ScarecrowES, on 06 May 2016 - 10:44 AM, said:
It's actually NOT literally impossible to quantify coastline length. It's a linear distance measurement. You start at one end, and then just measure to the other. There are hundreds of possible ways to accomplish this.
However, there is NO mathematical system that will allow you to estimate the relative size of an object based on an infinite number of silhouettes of that object. Such a system does not exist. Even if it DID exist, the most such a system could give you would equate to is a value representing a simplified estimate of the total surface area of an object, excluding surface areas that do not contribute to the outer profile of the object. So effectively, you've found a very contrived way to find surface area, which is something that's already available to you in the model source.
And since math tells us there is direct correlation between the surface area of an object and its volume, and given that your "profile scan" excludes any surface area of the object that will not contribute directly to volume, not only will you end up with the same relative scale regardless of which of the 3 methods you used - the profile estimate, surface area, or volume - but the ratio you came up with in the profile scan will actually sit much closer to volume than it does surface area. Regardless, volume will end up being the reference that is both the most accurate and the one with the least possible deviation from standards caused by erroneous surfaces.

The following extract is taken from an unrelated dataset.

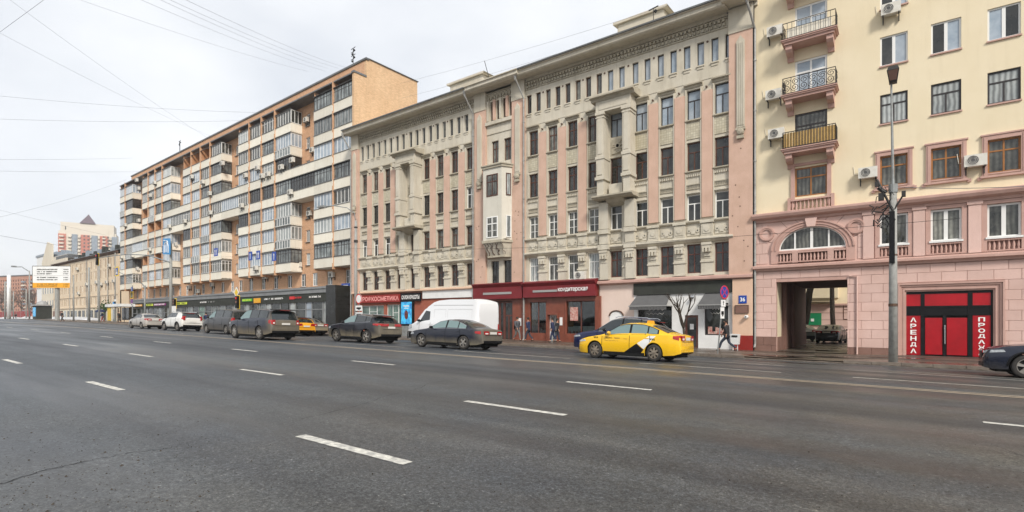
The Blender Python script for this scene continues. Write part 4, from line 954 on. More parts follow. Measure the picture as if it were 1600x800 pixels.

So like I said... over and over... it doesn't really matter what you use. If you apply a standard which is based in actual math and takes the entirety of the model into consideration to all mechs - no matter which standard you use, the relative sizes of all mechs will end up the same. This mech will always be larger than that mech, and that mech will always be smaller than this mech, and so on. The ABSOLUTE sizes of those mechs may vary depending on the method used and the starting reference point, but the relative sizes will be the same no matter what.
The only way you get out of the Blackjack getting bigger is if you eyeball every mech... you don't apply a standard and look at mechs subjectively. So basically balance by Paul.
All of the methods you conveniently forgot to mention give a different result. I'm not sure if you're aware, but coastlines aren't straight and they don't just roll out a giant tape measure to get the right number, they don"t even measure the same at different times of the day. Coastlines are measured point to point and that will produce completely different numbers depending on how many points you use to measure and exactly where you place them, making it the perfect comparison to my proposed measurement, so try again.
As far as your pseudo-mathematical drivel goes, do you really believe that the numbers would resolve the same as total surface area, when half of most mech's features don't even contribute to the profile unless they happen to be sticking out to a side when you're looking at them? Those little bits tacked on to mech torsos like arms, guns, legs, they all have very high surface areas compared to the whole thing especially when looking at the combined total, but they add very little to the profile, only about one and a half leg and and a fraction of everything else on average.
Please come up with a mathematical proof if you think there's a direct correlation between total surface area and profile, otherwise stop spouting nonsense. I'll give you one hint, it doesn't exist because there is no such thing.
About the Blackjack specifically, I don't particularly care if it gets bigger or smaller, I have hundreds of mechs so I'm not going to worry that one of them might be a little weaker. What I am worried about is PGI rescaling all the mechs in a way that might make entire weight classes useless and will completely screw over chassis whose size are the only thing they have going for them. But of course being a mathematical genius as you are, surely you already saw the big picture, right?
Edited by Satan n stuff, 06 May 2016 - 01:56 PM.